At Narda Wetlands, a staggering 100 Sarus cranes – the tallest flying birds in the world – were spotted foraging on marshland.

Other itineraries facilitated visits to equally-rewarding birding sites, among them the Thol and Nal Sarovar bird sanctuaries; the Bhavnagar Coastal Wetlands; and the Little Rann of Kutch, a salt flat surrounded by grassland and thorny scrub.

The final day brought together ornithologists, academics, and specialists for a series of plenary sessions that embraced a wide range of subject matter. Among the speakers was Dr. David Harper, Senior Lecturer in ecology and conservation at the University of Leicester, UK, who highlighted the dilemma faced by tourism chiefs in luring more visitors to the region, while safeguarding the integrity of Gujarat’s lakes and wetlands.

Dr. Ted Floyd, Editor of “Birding” magazine, the flagship publication of the American Birding Association, mused upon the evolution of the birding community with his engaging talk, “Global Bird Watching in the 21st Century.”

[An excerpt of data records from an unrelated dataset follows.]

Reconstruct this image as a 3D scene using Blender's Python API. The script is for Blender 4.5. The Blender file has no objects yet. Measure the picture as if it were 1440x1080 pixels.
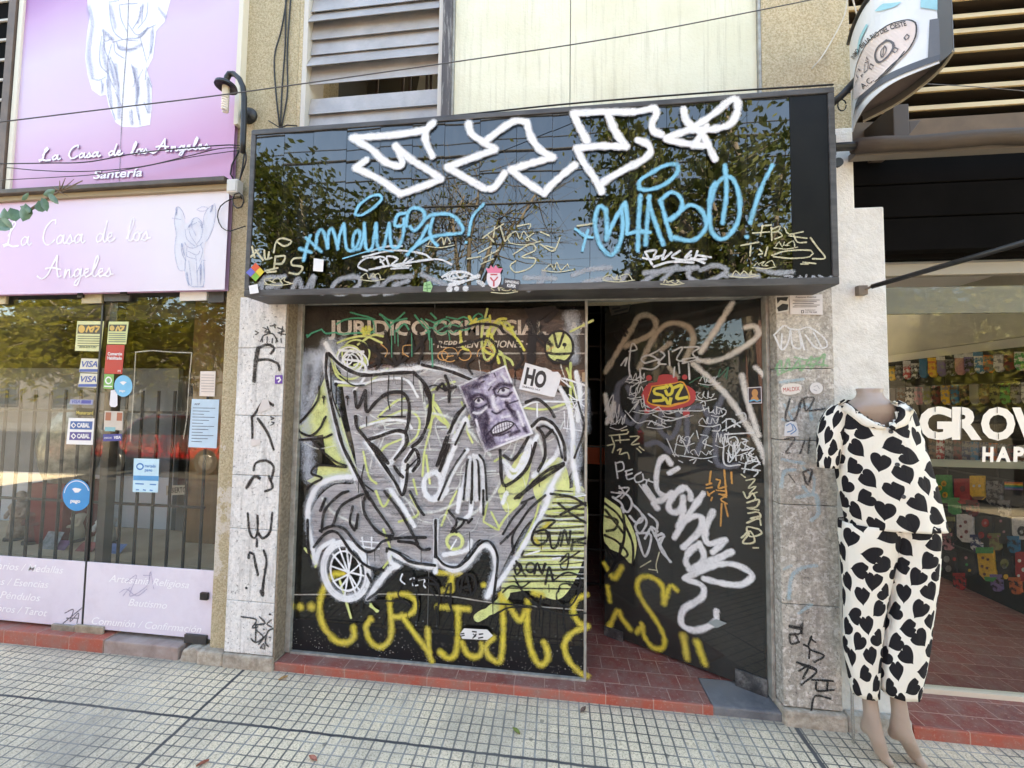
import bpy, bmesh, math, random
from mathutils import Vector, Matrix, noise as mnoise
from mathutils.geometry import tessellate_polygon
random.seed(7)
D = bpy.data
SC = bpy.context.scene
COL = SC.collection
R_ = math.radians
# ------------------------------------------------------------------ camera
F = 532.96
RM = Matrix(((0.9934114873524251, 0.11384398436895242, 0.013159180036925113),
             (0.007831618120557509, 0.047118351755007955, -0.9988586119594229),
             (-0.11433408308048937, 0.9923806770342181, 0.04601632928763685)))
EYE = Vector((0, 0, 1.5))
cam = D.cameras.new('camera'); camo = D.objects.new('camera', cam); COL.objects.link(camo)
cam.sensor_fit = 'HORIZONTAL'; cam.sensor_width = 36; cam.lens = F / 1440 * 36
cam.clip_start = 0.05; cam.clip_end = 2000
rot = RM.transposed() @ Matrix(((1, 0, 0), (0, -1, 0), (0, 0, -1)))
camo.matrix_world = Matrix.Translation(EYE) @ rot.to_4x4()
SC.camera = camo
SC.view_settings.view_transform = 'Standard'; SC.view_settings.look = 'None'
SC.view_settings.exposure = EXPOSURE = 3.88
SC.view_settings.use_white_balance = True; SC.view_settings.white_balance_temperature = 8600; SC.view_settings.white_balance_tint = 7
SC.cycles.max_bounces = 8; SC.cycles.transparent_max_bounces = 40
SC.cycles.use_denoising = True
SC.cycles.caustics_reflective = False; SC.cycles.caustics_refractive = False

def ray(px, py):
    return RM.transposed() @ Vector(((px - 720) / F, (py - 540) / F, 1))
def P(px, py, Y):                      # point of the wall plane at depth Y that a photo pixel shows
    d = ray(px, py); return EYE + d * (Y / d.y)
def PZ(px, py, z):                     # point of a level plane
    d = ray(px, py); return EYE + d * ((z - EYE.z) / d.z)
def PN(px, py, O, n):
    d = ray(px, py); return EYE + d * ((O - EYE).dot(n) / d.dot(n))
def PX(px, py, x):
    d = ray(px, py); return EYE + d * (x / d.x)
GS = 0.045                             # pavement falls to the street
def gz(y): return (y - 2.02) * GS

# ------------------------------------------------------------------ objects
def setp(o, label=None, cat=None, group=None, kind=None):
    if label: o['label'] = label
    if cat: o['category'] = cat
    if group: o['group'] = group
    if kind: o['kind'] = kind
    return o
def thing(name, label, cat, loc, group=None):
    o = D.objects.new(name, None); o.location = Vector(loc); o.empty_display_size = .1
    COL.objects.link(o); return setp(o, label, cat, group)
def base_of(o):
    while o is not None:
        if o.type == 'EMPTY' or o.parent is None: return Vector(o.location)
        o = o.parent
    return Vector((0, 0, 0))

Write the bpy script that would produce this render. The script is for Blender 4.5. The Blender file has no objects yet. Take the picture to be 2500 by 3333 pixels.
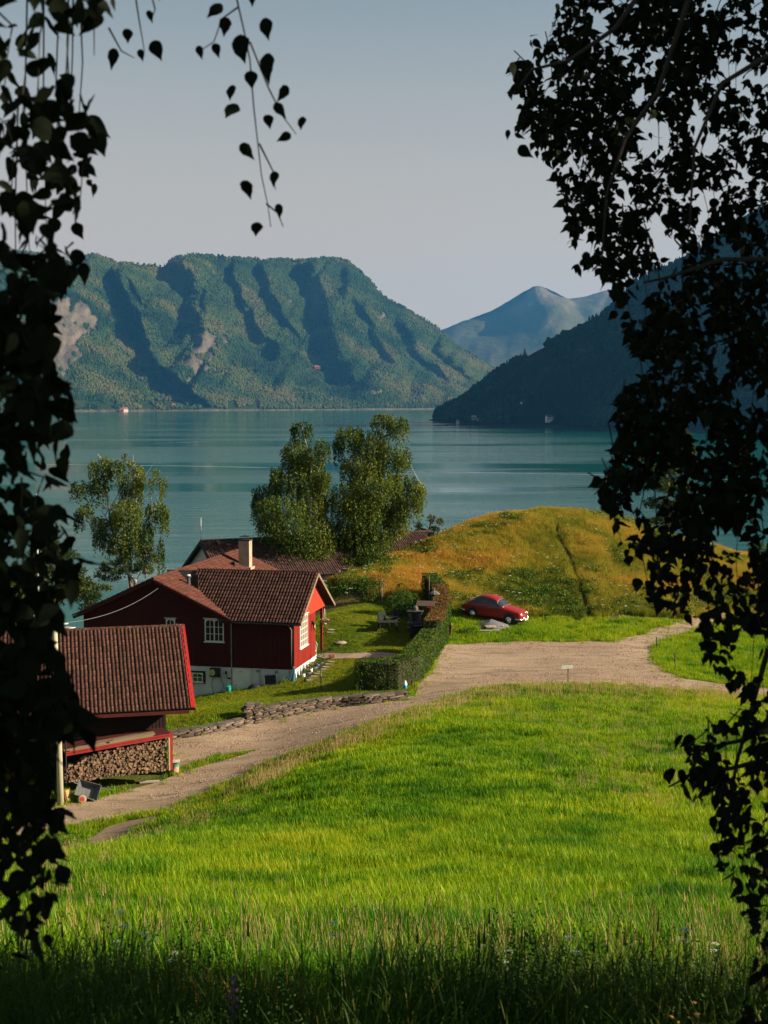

The session entitled, “Photographing & Documenting Birds,” showcased the portfolios of renowned Indian wildlife photographers Saleel Tambe, Sudhir Shivaram, and Bhaskar Krishnamurthy, with each offering tips on how to take better photographs.

“What we are seeing here is the fruit of the labors of others who led the conservation movement in this region during the 1970s,” remarked Dr. Bharat Jethva, Coordinator of Wetlands International South Asia, the only global NGO dedicated to sustaining and restoring wetlands.

“Gujarat is 20 years ahead in conservation practices and is now emerging as the foremost Indian state for birding.

“The potential is huge, and with proper guidance and the correct infrastructure, we will see more people than ever taking up bird watching,” he added.

The 3rd Global Bird Watchers’ Conference will take place in January 2013, again in Gujarat.